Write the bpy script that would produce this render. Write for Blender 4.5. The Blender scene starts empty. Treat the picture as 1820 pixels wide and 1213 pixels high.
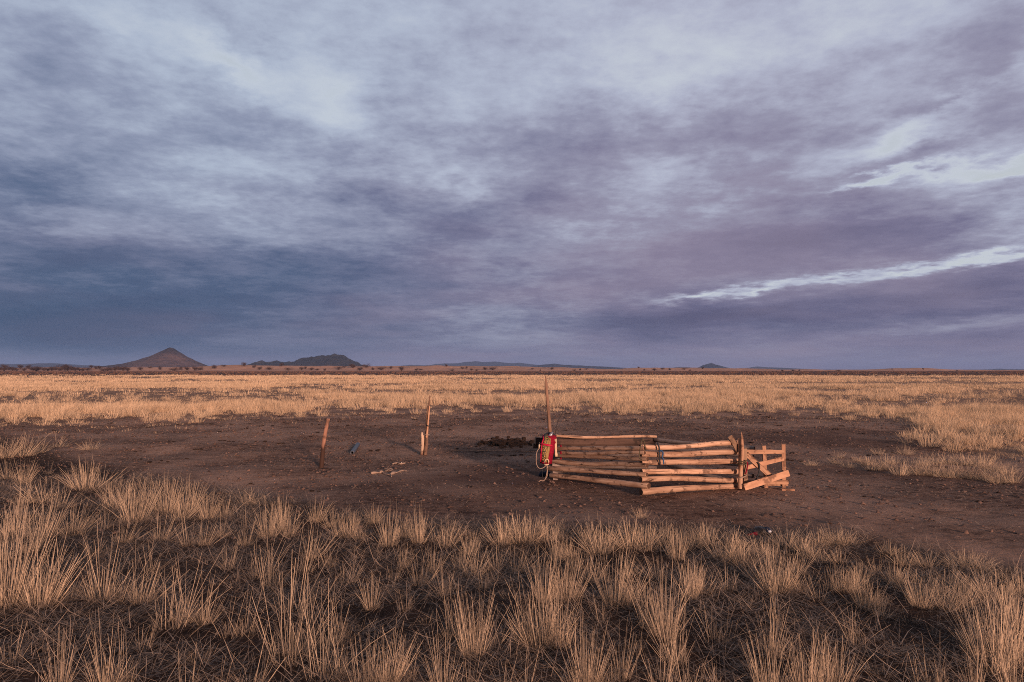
import bpy, math, random
import numpy as np
from mathutils import Vector, Matrix

SC = bpy.context.scene
COL = SC.collection
R = math.radians
random.seed(11)
RNG = np.random.default_rng(11)

# ------------------------------------------------------------------ camera
CAMH = 1.75
LENS, F = 24.0, 24.0 / 36.0 * 1820.0          # focal length in photo pixels
PITCH = math.atan(50.5 / F)
cam_d = bpy.data.cameras.new('camera')
cam_d.lens, cam_d.sensor_width = LENS, 36.0
cam_d.clip_start, cam_d.clip_end = 0.05, 60000.0
cam = bpy.data.objects.new('camera', cam_d)
COL.objects.link(cam)
cam.location = (0, 0, CAMH)
cam.rotation_euler = (math.pi / 2 + PITCH, 0, 0)
SC.camera = cam

# ------------------------------------------------------------------ exposure, sampling
SC.view_settings.view_transform = 'Standard'
SC.view_settings.look = 'None'
SC.view_settings.exposure = 0.30
SC.view_settings.gamma = 1.0
SC.cycles.max_bounces = 6
SC.cycles.diffuse_bounces = 3
SC.cycles.glossy_bounces = 2
SC.cycles.transmission_bounces = 3
SC.cycles.volume_bounces = 0
SC.cycles.use_denoising = False
SC.cycles.filter_width = 1.0

# ------------------------------------------------------------------ sun: low, behind the camera and a little to its right
SUN_EL, SUN_AZ = R(7.5), R(157.0)              # azimuth clockwise from +Y
sun_dir = Vector((math.sin(SUN_AZ) * math.cos(SUN_EL), math.cos(SUN_AZ) * math.cos(SUN_EL), math.sin(SUN_EL)))
sun_d = bpy.data.lights.new('sun', 'SUN')
sun_d.energy = 4.6
sun_d.angle = R(5.0)
sun_d.color = (1.0, 0.62, 0.47)
sun = bpy.data.objects.new('sun', sun_d)
COL.objects.link(sun)
sun.rotation_euler = sun_dir.to_track_quat('Z', 'Y').to_euler()
sun.location = (6, -14, 9)


# ------------------------------------------------------------------ node helper
class NT:
    def __init__(s, tree):
        s.t = tree
        s.n = tree.nodes
        s.n.clear()

    def add(s, typ, **kw):
        n = s.n.new(typ)
        for k, v in kw.items():
            setattr(n, k, v)
        return n

    def put(s, sock, v):
        if v is None:
            return
        if isinstance(v, bpy.types.NodeSocket):
            s.t.links.new(v, sock)
        else:
            if hasattr(sock.default_value, '__len__') and not hasattr(v, '__len__'):
                v = (v,) * len(sock.default_value)
            if hasattr(v, '__len__') and len(v) == 3 and len(sock.default_value) == 4:
                v = (*v, 1.0)
            sock.default_value = v

    def math(s, op, a, b=None, c=None, clamp=False):
        n = s.add('ShaderNodeMath', operation=op, use_clamp=clamp)
        s.put(n.inputs[0], a)
        s.put(n.inputs[1], b)
        s.put(n.inputs[2], c)
        return n.outputs[0]

    def vmath(s, op, a, b=None, scale=None):
        n = s.add('ShaderNodeVectorMath', operation=op)
        s.put(n.inputs[0], a)
        s.put(n.inputs[1], b)
        if scale is not None:
            s.put(n.inputs['Scale'], scale)
        return n.outputs[0]

    def noise(s, vec, scale, detail=4.0, rough=0.5, dist=0.0, color=False, dims='3D'):
        n = s.add('ShaderNodeTexNoise', noise_dimensions=dims)
        s.put(n.inputs['Vector'], vec)
        s.put(n.inputs['Scale'], scale)
        s.put(n.inputs['Detail'], detail)
        s.put(n.inputs['Roughness'], rough)
        s.put(n.inputs['Distortion'], dist)
        return n.outputs['Color' if color else 'Fac']

    def mapping(s, vec, loc=(0, 0, 0), rot=(0, 0, 0), scale=(1, 1, 1), typ='POINT'):
        n = s.add('ShaderNodeMapping', vector_type=typ)
        s.put(n.inputs['Vector'], vec)
        n.inputs['Location'].default_value = loc
        n.inputs['Rotation'].default_value = rot
        n.inputs['Scale'].default_value = scale
        return n.outputs[0]

    def ramp(s, fac, stops, interp='LINEAR'):
        n = s.add('ShaderNodeValToRGB')
        cr = n.color_ramp
        cr.interpolation = interp
        while len(cr.elements) < len(stops):
            cr.elements.new(0.5)
        for e, (p, c) in zip(cr.elements, stops):
            e.position = p
            e.color = (*c, 1.0) if len(c) == 3 else c
        s.put(n.inputs[0], fac)
        return n.outputs[0]

    def mix(s, fac, a, b, blend='MIX'):
        n = s.add('ShaderNodeMix', data_type='RGBA', blend_type=blend)
        s.put(n.inputs[0], fac)
        s.put(n.inputs[6], a)
        s.put(n.inputs[7], b)
        return n.outputs[2]

    def range(s, v, a, b, c=0.0, d=1.0, smooth=True):
        n = s.add('ShaderNodeMapRange', interpolation_type='SMOOTHSTEP' if smooth else 'LINEAR')
        s.put(n.inputs[0], v)
        for i, q in zip((1, 2, 3, 4), (a, b, c, d)):
            n.inputs[i].default_value = q
        return n.outputs[0]

    def bump(s, h, strength, dist):
        n = s.add('ShaderNodeBump')
        n.inputs['Strength'].default_value = strength
        n.inputs['Distance'].default_value = dist
        s.put(n.inputs['Height'], h)
        return n.outputs[0]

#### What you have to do
Go from the first line of the data above to the line containing "from mathutils import Vector, Matrix" and retype exactly those lines, both included, but none of the pictures.

#### Answer to the problem
Write the bpy script that would produce this render. Write for Blender 4.5. The Blender scene starts empty. Treat the picture as 1820 pixels wide and 1213 pixels high.
import bpy, math, random
import numpy as np
from mathutils import Vector, Matrix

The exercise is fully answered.